#### [What needs to be done]
Lines containing the string "this" are to be counted; report the total by itself.

#### [Supplied information]
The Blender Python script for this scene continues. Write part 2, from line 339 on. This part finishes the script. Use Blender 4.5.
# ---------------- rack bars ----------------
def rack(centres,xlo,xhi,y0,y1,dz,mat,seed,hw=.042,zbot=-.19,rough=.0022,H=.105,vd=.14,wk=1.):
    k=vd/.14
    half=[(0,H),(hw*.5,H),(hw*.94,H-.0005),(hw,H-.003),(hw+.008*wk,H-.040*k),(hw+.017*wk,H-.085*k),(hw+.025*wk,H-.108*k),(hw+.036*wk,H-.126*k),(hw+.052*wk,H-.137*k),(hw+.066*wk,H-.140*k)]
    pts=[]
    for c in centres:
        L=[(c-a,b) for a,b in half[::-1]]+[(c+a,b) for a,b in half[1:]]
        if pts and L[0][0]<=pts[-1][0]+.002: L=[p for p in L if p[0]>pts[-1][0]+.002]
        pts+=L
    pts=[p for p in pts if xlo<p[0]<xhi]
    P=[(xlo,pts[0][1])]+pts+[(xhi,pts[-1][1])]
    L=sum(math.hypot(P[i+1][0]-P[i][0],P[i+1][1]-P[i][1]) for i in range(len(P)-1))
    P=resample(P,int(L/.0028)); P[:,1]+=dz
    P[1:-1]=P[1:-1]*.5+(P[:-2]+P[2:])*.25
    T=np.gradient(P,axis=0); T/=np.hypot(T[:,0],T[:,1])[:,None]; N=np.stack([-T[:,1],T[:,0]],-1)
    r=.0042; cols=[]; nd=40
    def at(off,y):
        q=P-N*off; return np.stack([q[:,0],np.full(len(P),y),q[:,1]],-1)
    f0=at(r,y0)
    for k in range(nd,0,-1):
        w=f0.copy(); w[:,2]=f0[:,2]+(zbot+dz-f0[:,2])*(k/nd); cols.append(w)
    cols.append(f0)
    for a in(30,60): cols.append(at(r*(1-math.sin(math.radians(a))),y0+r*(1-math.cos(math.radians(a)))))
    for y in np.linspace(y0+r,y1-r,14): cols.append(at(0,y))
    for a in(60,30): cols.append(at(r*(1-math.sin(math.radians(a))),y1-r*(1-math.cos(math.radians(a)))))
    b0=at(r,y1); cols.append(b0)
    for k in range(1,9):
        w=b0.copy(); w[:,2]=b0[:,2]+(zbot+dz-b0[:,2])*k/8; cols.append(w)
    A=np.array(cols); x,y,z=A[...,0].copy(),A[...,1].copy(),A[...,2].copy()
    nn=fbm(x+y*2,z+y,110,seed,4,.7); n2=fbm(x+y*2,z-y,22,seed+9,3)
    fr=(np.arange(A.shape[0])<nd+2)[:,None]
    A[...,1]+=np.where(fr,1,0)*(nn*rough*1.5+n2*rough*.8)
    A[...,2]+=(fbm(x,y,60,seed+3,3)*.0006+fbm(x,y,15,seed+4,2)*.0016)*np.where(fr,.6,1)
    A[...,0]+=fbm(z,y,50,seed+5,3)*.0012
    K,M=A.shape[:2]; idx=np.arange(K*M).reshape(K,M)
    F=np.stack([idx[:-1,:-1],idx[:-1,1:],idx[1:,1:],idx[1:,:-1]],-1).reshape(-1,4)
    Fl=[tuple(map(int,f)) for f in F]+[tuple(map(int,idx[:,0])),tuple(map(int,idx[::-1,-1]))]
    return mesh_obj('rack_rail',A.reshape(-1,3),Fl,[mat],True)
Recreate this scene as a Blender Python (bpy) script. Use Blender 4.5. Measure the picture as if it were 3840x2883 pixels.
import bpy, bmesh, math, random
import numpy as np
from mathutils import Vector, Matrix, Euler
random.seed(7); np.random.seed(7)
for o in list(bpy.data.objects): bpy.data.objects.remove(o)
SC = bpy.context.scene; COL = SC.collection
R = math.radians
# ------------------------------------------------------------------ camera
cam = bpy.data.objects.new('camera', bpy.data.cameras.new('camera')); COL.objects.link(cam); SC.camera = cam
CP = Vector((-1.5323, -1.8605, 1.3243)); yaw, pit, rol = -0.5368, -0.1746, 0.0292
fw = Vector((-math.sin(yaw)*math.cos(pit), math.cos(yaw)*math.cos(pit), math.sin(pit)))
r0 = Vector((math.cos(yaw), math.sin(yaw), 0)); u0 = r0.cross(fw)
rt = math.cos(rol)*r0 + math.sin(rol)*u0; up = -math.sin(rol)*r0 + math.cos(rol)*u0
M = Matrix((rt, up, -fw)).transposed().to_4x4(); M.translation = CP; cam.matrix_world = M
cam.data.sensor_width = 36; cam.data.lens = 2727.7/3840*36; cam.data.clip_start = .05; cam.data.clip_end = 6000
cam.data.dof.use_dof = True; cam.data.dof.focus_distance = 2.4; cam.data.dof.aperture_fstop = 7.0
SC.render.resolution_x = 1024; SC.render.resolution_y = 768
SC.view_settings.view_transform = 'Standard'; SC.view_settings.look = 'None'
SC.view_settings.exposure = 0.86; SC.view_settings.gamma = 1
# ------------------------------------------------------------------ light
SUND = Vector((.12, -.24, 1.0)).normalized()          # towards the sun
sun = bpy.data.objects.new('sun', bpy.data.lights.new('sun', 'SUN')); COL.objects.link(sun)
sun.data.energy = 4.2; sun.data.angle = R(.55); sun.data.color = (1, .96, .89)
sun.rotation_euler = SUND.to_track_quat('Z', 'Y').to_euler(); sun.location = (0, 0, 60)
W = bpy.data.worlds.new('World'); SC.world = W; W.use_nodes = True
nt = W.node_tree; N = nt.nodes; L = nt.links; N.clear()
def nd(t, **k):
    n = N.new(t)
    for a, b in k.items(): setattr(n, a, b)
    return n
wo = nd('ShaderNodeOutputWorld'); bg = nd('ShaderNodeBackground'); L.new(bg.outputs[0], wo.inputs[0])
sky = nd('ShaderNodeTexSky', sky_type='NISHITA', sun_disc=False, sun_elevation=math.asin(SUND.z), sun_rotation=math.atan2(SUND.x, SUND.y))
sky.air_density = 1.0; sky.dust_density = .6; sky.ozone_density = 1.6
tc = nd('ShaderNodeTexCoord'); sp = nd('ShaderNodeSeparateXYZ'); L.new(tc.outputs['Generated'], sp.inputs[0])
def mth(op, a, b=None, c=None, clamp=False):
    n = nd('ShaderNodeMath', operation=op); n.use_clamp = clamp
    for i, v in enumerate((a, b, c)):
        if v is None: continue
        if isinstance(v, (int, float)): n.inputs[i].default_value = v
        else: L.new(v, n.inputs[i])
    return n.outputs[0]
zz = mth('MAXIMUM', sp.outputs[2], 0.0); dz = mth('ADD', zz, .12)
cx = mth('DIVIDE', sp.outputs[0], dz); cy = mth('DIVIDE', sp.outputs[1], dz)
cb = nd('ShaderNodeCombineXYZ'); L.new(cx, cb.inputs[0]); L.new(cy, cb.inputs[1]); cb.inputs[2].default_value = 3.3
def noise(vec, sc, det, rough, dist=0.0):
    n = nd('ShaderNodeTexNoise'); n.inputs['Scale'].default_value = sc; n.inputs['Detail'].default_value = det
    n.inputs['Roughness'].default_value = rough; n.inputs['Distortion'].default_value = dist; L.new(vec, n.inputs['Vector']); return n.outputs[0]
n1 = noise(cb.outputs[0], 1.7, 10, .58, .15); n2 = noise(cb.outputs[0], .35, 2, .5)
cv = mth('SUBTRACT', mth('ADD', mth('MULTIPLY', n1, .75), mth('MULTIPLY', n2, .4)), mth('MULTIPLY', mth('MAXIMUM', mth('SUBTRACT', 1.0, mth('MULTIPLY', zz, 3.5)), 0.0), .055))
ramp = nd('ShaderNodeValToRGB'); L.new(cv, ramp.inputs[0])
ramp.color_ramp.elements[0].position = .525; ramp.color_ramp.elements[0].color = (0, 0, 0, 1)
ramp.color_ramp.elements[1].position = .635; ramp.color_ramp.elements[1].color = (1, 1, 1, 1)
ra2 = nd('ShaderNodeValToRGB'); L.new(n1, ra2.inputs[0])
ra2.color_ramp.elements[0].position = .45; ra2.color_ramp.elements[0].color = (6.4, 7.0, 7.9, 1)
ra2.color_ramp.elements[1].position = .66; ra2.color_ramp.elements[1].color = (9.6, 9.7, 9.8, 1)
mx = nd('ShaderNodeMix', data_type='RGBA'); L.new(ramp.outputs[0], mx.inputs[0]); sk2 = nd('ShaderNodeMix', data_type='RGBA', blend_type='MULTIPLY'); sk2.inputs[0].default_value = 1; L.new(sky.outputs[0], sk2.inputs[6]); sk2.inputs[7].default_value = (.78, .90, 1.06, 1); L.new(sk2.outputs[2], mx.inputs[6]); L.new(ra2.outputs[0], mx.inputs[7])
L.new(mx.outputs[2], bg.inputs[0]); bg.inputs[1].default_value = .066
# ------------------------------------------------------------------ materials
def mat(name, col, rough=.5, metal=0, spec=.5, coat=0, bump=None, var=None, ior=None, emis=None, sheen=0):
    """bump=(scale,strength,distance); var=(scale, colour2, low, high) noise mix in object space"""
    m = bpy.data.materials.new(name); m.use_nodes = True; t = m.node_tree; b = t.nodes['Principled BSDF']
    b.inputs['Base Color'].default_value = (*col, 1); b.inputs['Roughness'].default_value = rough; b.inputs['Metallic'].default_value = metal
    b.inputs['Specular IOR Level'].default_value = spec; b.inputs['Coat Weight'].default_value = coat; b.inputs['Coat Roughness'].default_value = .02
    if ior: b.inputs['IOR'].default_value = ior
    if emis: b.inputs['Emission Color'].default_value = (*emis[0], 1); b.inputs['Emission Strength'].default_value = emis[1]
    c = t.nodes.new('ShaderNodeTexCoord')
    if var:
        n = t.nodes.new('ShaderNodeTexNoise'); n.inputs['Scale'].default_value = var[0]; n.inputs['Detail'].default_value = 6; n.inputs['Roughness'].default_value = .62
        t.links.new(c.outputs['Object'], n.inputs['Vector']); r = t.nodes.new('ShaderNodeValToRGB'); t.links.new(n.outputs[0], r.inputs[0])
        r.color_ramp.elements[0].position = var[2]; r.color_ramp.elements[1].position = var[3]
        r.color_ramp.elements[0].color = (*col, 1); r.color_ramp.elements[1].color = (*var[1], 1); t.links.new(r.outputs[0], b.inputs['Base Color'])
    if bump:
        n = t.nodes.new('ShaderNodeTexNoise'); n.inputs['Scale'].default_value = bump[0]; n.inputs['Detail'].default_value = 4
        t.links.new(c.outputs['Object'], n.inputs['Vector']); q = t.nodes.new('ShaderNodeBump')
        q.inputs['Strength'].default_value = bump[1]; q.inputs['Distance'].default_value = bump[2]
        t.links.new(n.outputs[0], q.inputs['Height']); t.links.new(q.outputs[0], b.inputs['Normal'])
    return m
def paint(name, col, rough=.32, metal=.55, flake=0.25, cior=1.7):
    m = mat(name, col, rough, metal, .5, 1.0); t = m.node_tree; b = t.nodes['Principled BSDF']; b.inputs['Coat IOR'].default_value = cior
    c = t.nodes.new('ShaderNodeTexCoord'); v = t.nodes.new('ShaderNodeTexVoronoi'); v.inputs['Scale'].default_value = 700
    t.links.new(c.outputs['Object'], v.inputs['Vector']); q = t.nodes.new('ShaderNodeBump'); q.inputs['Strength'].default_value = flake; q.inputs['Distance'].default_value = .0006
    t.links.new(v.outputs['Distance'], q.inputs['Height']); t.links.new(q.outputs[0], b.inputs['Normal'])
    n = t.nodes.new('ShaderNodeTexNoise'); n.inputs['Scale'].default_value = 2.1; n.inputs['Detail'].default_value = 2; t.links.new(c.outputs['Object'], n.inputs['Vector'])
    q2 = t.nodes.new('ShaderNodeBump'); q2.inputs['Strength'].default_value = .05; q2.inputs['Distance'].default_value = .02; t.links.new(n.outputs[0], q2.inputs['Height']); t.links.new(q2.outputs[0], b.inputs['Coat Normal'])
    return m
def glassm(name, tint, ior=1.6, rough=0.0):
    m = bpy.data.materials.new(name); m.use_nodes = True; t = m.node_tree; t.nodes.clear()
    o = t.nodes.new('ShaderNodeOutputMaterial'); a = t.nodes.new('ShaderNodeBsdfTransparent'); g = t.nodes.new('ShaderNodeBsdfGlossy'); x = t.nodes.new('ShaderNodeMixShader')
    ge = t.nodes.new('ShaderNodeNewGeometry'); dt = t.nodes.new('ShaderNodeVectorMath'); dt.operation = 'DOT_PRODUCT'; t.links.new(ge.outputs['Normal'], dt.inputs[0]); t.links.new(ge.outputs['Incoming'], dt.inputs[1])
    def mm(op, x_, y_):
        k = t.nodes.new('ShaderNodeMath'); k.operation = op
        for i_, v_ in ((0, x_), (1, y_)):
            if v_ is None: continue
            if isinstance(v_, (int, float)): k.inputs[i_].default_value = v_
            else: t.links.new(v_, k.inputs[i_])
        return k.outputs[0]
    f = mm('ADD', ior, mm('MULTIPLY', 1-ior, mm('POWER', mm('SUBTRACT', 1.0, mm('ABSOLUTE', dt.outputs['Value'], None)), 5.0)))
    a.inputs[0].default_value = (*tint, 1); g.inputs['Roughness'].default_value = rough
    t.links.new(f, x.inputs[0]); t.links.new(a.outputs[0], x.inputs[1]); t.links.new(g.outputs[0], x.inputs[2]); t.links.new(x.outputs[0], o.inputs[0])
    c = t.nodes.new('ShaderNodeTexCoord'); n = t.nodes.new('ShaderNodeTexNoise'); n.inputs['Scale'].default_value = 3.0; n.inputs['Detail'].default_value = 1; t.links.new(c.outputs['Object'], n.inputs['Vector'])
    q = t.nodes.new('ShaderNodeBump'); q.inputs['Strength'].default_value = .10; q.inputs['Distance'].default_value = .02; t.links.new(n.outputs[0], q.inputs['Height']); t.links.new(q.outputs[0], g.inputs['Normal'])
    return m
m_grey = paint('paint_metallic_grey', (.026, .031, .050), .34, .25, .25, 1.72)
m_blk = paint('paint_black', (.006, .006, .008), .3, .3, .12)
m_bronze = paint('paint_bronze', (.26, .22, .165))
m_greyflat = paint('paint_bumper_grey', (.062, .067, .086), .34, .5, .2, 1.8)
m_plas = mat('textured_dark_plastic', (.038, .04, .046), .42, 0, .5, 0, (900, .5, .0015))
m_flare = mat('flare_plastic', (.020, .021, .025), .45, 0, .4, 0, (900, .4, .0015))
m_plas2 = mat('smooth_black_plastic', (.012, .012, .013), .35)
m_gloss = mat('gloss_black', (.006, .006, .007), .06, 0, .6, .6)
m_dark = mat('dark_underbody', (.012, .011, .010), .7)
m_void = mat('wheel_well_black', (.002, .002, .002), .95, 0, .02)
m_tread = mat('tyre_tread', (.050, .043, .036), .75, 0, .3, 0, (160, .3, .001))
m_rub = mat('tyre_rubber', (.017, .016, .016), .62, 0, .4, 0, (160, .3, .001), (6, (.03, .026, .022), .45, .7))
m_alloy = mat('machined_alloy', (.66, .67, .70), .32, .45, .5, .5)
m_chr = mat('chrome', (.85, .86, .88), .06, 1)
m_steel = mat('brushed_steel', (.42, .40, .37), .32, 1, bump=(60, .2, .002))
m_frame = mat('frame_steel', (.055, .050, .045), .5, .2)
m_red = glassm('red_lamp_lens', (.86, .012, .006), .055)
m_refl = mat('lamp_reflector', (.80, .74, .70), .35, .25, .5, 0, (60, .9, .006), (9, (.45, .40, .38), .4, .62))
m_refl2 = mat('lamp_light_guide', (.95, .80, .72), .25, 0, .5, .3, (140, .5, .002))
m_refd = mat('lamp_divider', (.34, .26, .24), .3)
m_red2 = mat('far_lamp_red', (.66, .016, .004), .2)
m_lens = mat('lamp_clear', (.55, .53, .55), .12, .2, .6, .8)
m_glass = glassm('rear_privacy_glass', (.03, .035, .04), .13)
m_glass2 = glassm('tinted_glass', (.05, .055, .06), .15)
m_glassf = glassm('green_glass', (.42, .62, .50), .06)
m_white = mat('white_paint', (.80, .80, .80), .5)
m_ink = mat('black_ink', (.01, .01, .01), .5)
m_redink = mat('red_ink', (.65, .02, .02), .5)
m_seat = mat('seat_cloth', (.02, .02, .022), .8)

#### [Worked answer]
2